In the place of the best animal sacrifices the Israelites were to offer their prayers and pledges to God. What should come out of the mouth is a commitment to God to renounce the world's philosophy of "just do it" and "have it your way." How about, "just stop the sinning." Yeshua told the man he healed at the pool of Bethesda and the woman caught in adultery to stop sinning [John 5:14; 8:11]. For any follower of Yeshua to say "we must sin everyday" is fundamentally in error. It not only dilutes the meaning of "sin," but it is a theology of unfaithfulness.

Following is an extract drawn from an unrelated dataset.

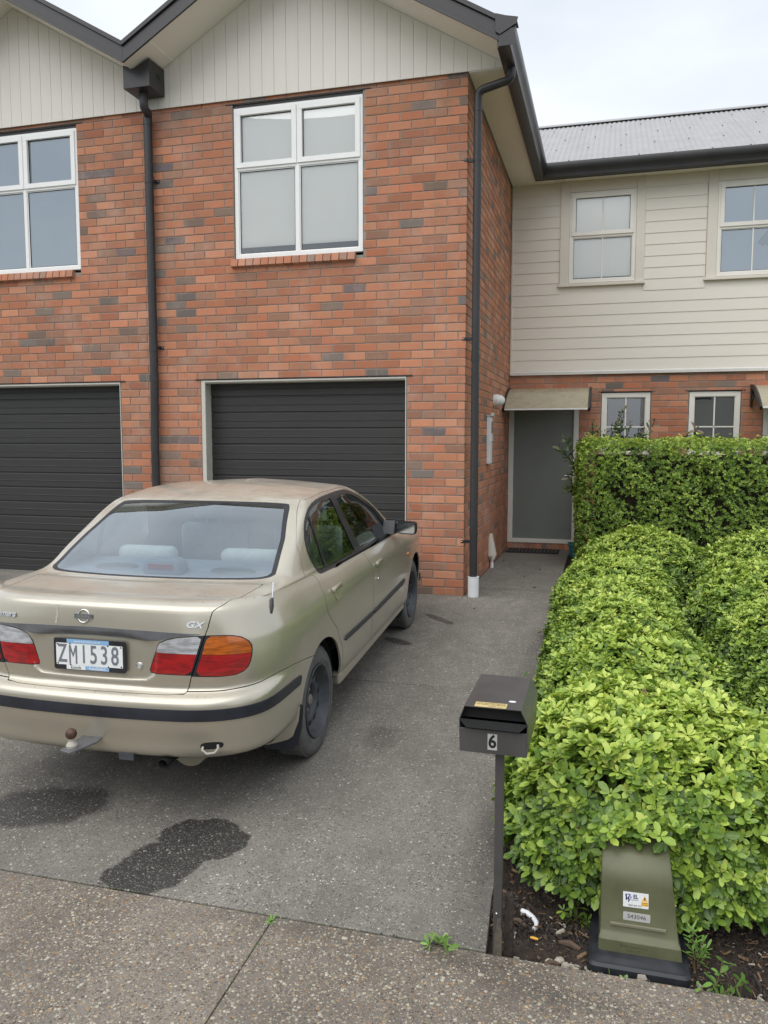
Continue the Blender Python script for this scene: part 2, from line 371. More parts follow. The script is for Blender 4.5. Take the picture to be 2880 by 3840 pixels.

In another case of divorce crisis I confronted a husband who was not worried about the spiritual consequences of his adultery because of his belief in eternal security. So I warned him with the words of Sha'ul in Chapter Ten of Hebrews, "if we go on sinning deliberately after receiving the knowledge of the truth, there no longer remains a sacrifice for sins, 27 but a fearful expectation of judgment. 28 Anyone who has set aside the law of Moses dies without mercy on the evidence of two or three witnesses. 29 How much worse punishment, do you think, will be deserved by the one who has trampled underfoot the Son of God, and has profaned the blood of the covenant by which he was sanctified, and has outraged the Spirit of grace? 30 … The Lord will judge his people" [Heb 10:26-30 ESV]. Unfortunately, the man refused to repent and there was no restoration of his marriage. Worse still his soul was in danger and he was blind to it.

Persistence in sin will make you a spiritual orphan. The Israelites had cut themselves off from their heavenly Father, so Hosea begs Israel to accept God's offer of mercy. But, to do so means to admit that they were accountable to ADONAI and the gods of this world have no healing power nor can they provide deliverance from God's wrath. To gain the mercy of God requires renouncing idolatry in all its forms. ADONAI promises compassion and in the next verse He says, "I will heal their backsliding; I will love them freely." Such amazing grace. We serve a great God!